Directions for this task:
Provide only the number of lines in the listing that contain the string "scene".

Material:
....
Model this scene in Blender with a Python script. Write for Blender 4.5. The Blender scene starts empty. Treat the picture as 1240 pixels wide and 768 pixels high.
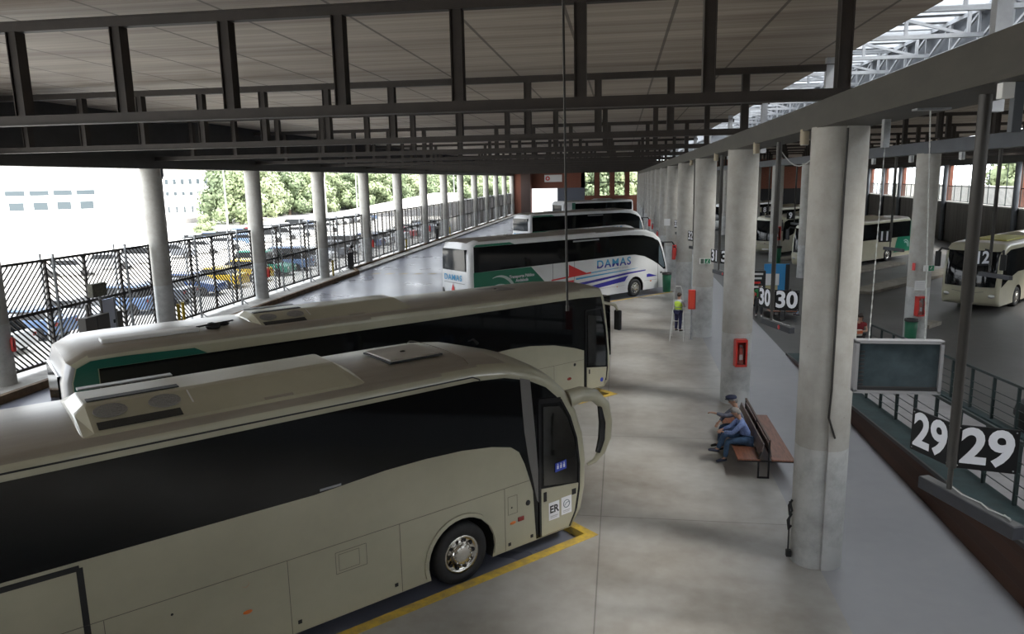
import bpy, bmesh, math, random
from mathutils import Vector, Matrix
PI = math.pi
C = bpy.context.scene.collection
SC = bpy.context.scene
R = random.Random(7)
# ------------------------------------------------------------------ camera
cam_d = bpy.data.cameras.new('camera'); cam = bpy.data.objects.new('camera', cam_d); C.objects.link(cam)
cam_d.sensor_width = 36.0; cam_d.lens = 26.106; cam_d.clip_end = 2000
fw = Vector((-0.14407781, 0.9728194, -0.18128429)); rt = Vector((0.98953042, 0.14319581, -0.0180143)); up = Vector((-0.00843449, 0.18198178, 0.98326573))
cam.matrix_world = Matrix(((rt.x, up.x, -fw.x, 0), (rt.y, up.y, -fw.y, 0), (rt.z, up.z, -fw.z, 6.7), (0, 0, 0, 1)))
SC.camera = cam
# ------------------------------------------------------------------ light
w = bpy.data.worlds.new('world'); SC.world = w; w.use_nodes = True
nt = w.node_tree; nt.nodes.clear()
wo = nt.nodes.new('ShaderNodeOutputWorld'); bg = nt.nodes.new('ShaderNodeBackground'); nt.links.new(bg.outputs[0], wo.inputs[0])
bg.inputs[0].default_value = (0.90, 0.95, 1.0, 1); bg.inputs[1].default_value = 3.0
sun_d = bpy.data.lights.new('sun', 'SUN'); sun_d.energy = 8.5; sun_d.angle = math.radians(14); sun_d.color = (1.0, 0.95, 0.86)
sun = bpy.data.objects.new('sun', sun_d); C.objects.link(sun)
sun.rotation_euler = Vector((0.56, -0.22, 0.84)).to_track_quat('Z', 'Y').to_euler()
VS = SC.view_settings
VS.view_transform = 'Standard'; VS.look = 'None'; VS.gamma = 1.0; VS.use_curve_mapping = False; VS.exposure = 0.85
# ------------------------------------------------------------------ materials
MATS = {}
def mat(name, col, rough=0.6, metal=0.0, var=0.0, scale=2.0, bump=0.0, col2=None, spec=0.5, stretch=None, coat=0.0):
    if name in MATS: return MATS[name]
    m = bpy.data.materials.new(name); m.use_nodes = True; n = m.node_tree; b = n.nodes['Principled BSDF']
    b.inputs['Roughness'].default_value = rough; b.inputs['Metallic'].default_value = metal
    b.inputs['Base Color'].default_value = (*col, 1); b.inputs['Specular IOR Level'].default_value = spec
    if coat: b.inputs['Coat Weight'].default_value = coat; b.inputs['Coat Roughness'].default_value = 0.08
    if var > 0 or bump > 0 or col2:
        tc = n.nodes.new('ShaderNodeTexCoord'); mp = n.nodes.new('ShaderNodeMapping'); n.links.new(tc.outputs['Object'], mp.inputs[0])
        if stretch: mp.inputs['Scale'].default_value = stretch
        nz = n.nodes.new('ShaderNodeTexNoise'); nz.inputs['Scale'].default_value = scale; nz.inputs['Detail'].default_value = 7; nz.inputs['Roughness'].default_value = 0.62
        n.links.new(mp.outputs[0], nz.inputs['Vector'])
        if var > 0 or col2:
            c2 = col2 or tuple(max(0, c*(1-var)) for c in col)
            mx = n.nodes.new('ShaderNodeMix'); mx.data_type = 'RGBA'
            rp = n.nodes.new('ShaderNodeValToRGB'); rp.color_ramp.elements[0].position = 0.36; rp.color_ramp.elements[1].position = 0.66
            n.links.new(nz.outputs['Fac'], rp.inputs[0]); n.links.new(rp.outputs[0], mx.inputs['Factor'])
            mx.inputs['A'].default_value = (*c2, 1); mx.inputs['B'].default_value = (*[min(1, c*(1+var*0.4)) for c in col], 1)
            n.links.new(mx.outputs['Result'], b.inputs['Base Color'])
        if bump > 0:
            bp = n.nodes.new('ShaderNodeBump'); bp.inputs['Strength'].default_value = bump; bp.inputs['Distance'].default_value = 0.02
            n.links.new(nz.outputs['Fac'], bp.inputs['Height']); n.links.new(bp.outputs[0], b.inputs['Normal'])
    MATS[name] = m; return m
def nodes_of(m): return m.node_tree, m.node_tree.nodes['Principled BSDF']
def glass(name, tint=(0.8, 0.9, 0.9), alpha=0.35):
    if name in MATS: return MATS[name]
    m = bpy.data.materials.new(name); m.use_nodes = True; n = m.node_tree; n.nodes.clear()
    o = n.nodes.new('ShaderNodeOutputMaterial'); t = n.nodes.new('ShaderNodeBsdfTransparent'); g = n.nodes.new('ShaderNodeBsdfGlossy'); mx = n.nodes.new('ShaderNodeMixShader')
    t.inputs[0].default_value = (*tint, 1); g.inputs['Roughness'].default_value = 0.05; mx.inputs[0].default_value = alpha
    n.links.new(t.outputs[0], mx.inputs[1]); n.links.new(g.outputs[0], mx.inputs[2]); n.links.new(mx.outputs[0], o.inputs[0])
    MATS[name] = m; return m

M_cream = mat('cream_paint', (0.41, 0.39, 0.29), 0.28, var=0.10, scale=0.8, coat=0.4)
M_creamroof = mat('weathered_cream_roof', (0.31, 0.28, 0.235), 0.30, var=0.22, scale=1.1, stretch=(0.4, 1.6, 1))
M_white = mat('white_paint', (0.72, 0.73, 0.74), 0.28, var=0.05, scale=0.8, coat=0.4)
M_whiteroof = mat('weathered_white_roof', (0.33, 0.31, 0.275), 0.5, var=0.35, scale=1.2, stretch=(0.5, 1.5, 1))
M_bglass = mat('dark_tinted_glass', (0.006, 0.007, 0.008), 0.06, spec=0.28)
M_black = mat('black_rubber', (0.012, 0.012, 0.013), 0.6)
M_tyre = mat('tyre_rubber', (0.022, 0.022, 0.024), 0.75, var=0.3, scale=6)
M_blackgloss = mat('black_gloss_panel', (0.015, 0.015, 0.017), 0.18)
M_chrome = mat('polished_wheel_metal', (0.62, 0.60, 0.56), 0.22, 1.0)
M_dark = mat('dark_underbody_and_opening', (0.015, 0.015, 0.016), 0.85)
M_greyplastic = mat('grey_pillar_trim', (0.14, 0.135, 0.13), 0.35)
M_green = mat('deep_green_paint', (0.006, 0.10, 0.075), 0.3, coat=0.3)
M_vent = mat('black_vent_mesh', (0.02, 0.022, 0.022), 0.6, var=0.4, scale=40)
M_fan = mat('grey_fan_grille', (0.30, 0.295, 0.285), 0.45, 0.2)
M_orange = mat('orange_marker_lens', (0.65, 0.16, 0.02), 0.3)
M_redl = mat('dark_red_lens', (0.25, 0.02, 0.015), 0.25)
M_sticker = mat('white_sticker', (0.78, 0.78, 0.82), 0.5)
M_blue = mat('blue_sticker', (0.03, 0.06, 0.42), 0.4)
M_textblack = mat('black_lettering', (0.02, 0.02, 0.025), 0.5)
M_textwhite = mat('white_lettering', (0.66, 0.67, 0.72), 0.5)
M_yellow = mat('worn_yellow_paint', (0.70, 0.47, 0.05), 0.6, scale=5, col2=(0.42, 0.30, 0.09))
M_steel = mat('dark_brown_painted_steel', (0.032, 0.025, 0.021), 0.6, var=0.25, scale=3)
M_steelg = mat('dark_grey_painted_steel', (0.034, 0.031, 0.028), 0.5, var=0.2, scale=3)
M_girder = mat('weathered_grey_girder', (0.042, 0.037, 0.030), 0.55, var=0.25, scale=1.5, stretch=(1, 1, 3))
M_girderblue = mat('blue_grey_girder', (0.075, 0.083, 0.097), 0.5, var=0.15, scale=1.5)
M_fascia = mat('dark_fascia_sheet', (0.035, 0.034, 0.033), 0.6, var=0.2, scale=2)
M_whitesteel = mat('white_painted_steel', (0.33, 0.34, 0.36), 0.45, var=0.15, scale=3)
M_galv = mat('galvanised_steel', (0.32, 0.33, 0.34), 0.4, 0.6, var=0.3, scale=6)
M_pipe = mat('grey_pipe', (0.16, 0.17, 0.20), 0.45)
M_fence = mat('rust_brown_fence_steel', (0.042, 0.036, 0.033), 0.6, var=0.3, scale=4)
M_kerb = mat('rusty_kerb_edge', (0.16, 0.10, 0.055), 0.75, var=0.45, scale=3)
M_side = mat('pale_sidewalk', (0.42, 0.41, 0.39), 0.7, var=0.3, scale=1.5)
M_red = mat('signal_red_paint', (0.55, 0.04, 0.03), 0.35, var=0.1)
M_signblack = mat('black_sign_panel', (0.012, 0.012, 0.013), 0.6, spec=0.15)
M_bar = mat('grey_metal_housing', (0.026, 0.028, 0.036), 0.45, var=0.2, scale=5)
M_rail = mat('dark_green_railing', (0.018, 0.032, 0.032), 0.45)
M_ledge = mat('green_painted_ledge', (0.014, 0.038, 0.040), 0.7, var=0.4, scale=3)
M_ramp = mat('ramp_concrete', (0.30, 0.285, 0.285), 0.7, var=0.15, scale=2)
M_wood = mat('reddish_bench_wood', (0.22, 0.085, 0.045), 0.45, var=0.35, scale=3, stretch=(8, 1, 4))
M_seatgrey = mat('grey_perforated_back', (0.20, 0.15, 0.14), 0.5, var=0.3, scale=8)
M_binG = mat('green_plastic_bin', (0.01, 0.12, 0.06), 0.5)
M_binB = mat('black_plastic', (0.012, 0.012, 0.013), 0.5)
M_signwhite = mat('white_sign', (0.65, 0.65, 0.64), 0.5)
M_signgreen = mat('green_sign', (0.01, 0.16, 0.07), 0.5)
M_cable = mat('dark_cable', (0.02, 0.018, 0.016), 0.6)
M_chain = mat('pale_chain', (0.42, 0.43, 0.42), 0.5, 0.2)
M_lampcream = mat('cream_lamp_can', (0.33, 0.28, 0.20), 0.6)
M_screen = mat('dark_display_glass', (0.045, 0.062, 0.070), 0.12, var=0.3, scale=3)
M_island = mat('sandy_island', (0.22, 0.20, 0.165), 0.8, var=0.25, scale=2)
M_wallc = mat('board_marked_concrete', (0.13, 0.125, 0.115), 0.8, var=0.35, scale=1.2, stretch=(1, 2.5, 0.15))
M_bluewin = mat('pale_windscreen_sheen', (0.10, 0.13, 0.15), 0.05)
def facade_mat(name, c1, c2, brick=True, sc=1.0):
    m = mat(name, c1, 0.85); n, b = nodes_of(m)
    tc = n.nodes.new('ShaderNodeTexCoord'); mp = n.nodes.new('ShaderNodeMapping'); n.links.new(tc.outputs['Object'], mp.inputs[0])
    mp.inputs['Rotation'].default_value = (PI/2, 0, 0) if brick != 'x' else (PI/2, 0, PI/2)
    br = n.nodes.new('ShaderNodeTexBrick'); n.links.new(mp.outputs[0], br.inputs['Vector'])
    br.inputs['Color1'].default_value = (*c1, 1); br.inputs['Color2'].default_value = (*c2, 1); br.inputs['Mortar'].default_value = (*[c*0.6+0.02 for c in c1], 1)
    br.inputs['Scale'].default_value = sc; br.inputs['Brick Width'].default_value = 0.25; br.inputs['Row Height'].default_value = 0.07; br.inputs['Mortar Size'].default_value = 0.008
    n.links.new(br.outputs['Color'], b.inputs['Base Color']); return m
M_brick = facade_mat('red_brick', (0.21, 0.07, 0.04), (0.16, 0.055, 0.033))
M_brickx = facade_mat('brown_ramp_brick', (0.075, 0.036, 0.024), (0.055, 0.028, 0.020), 'x')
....
Response:
3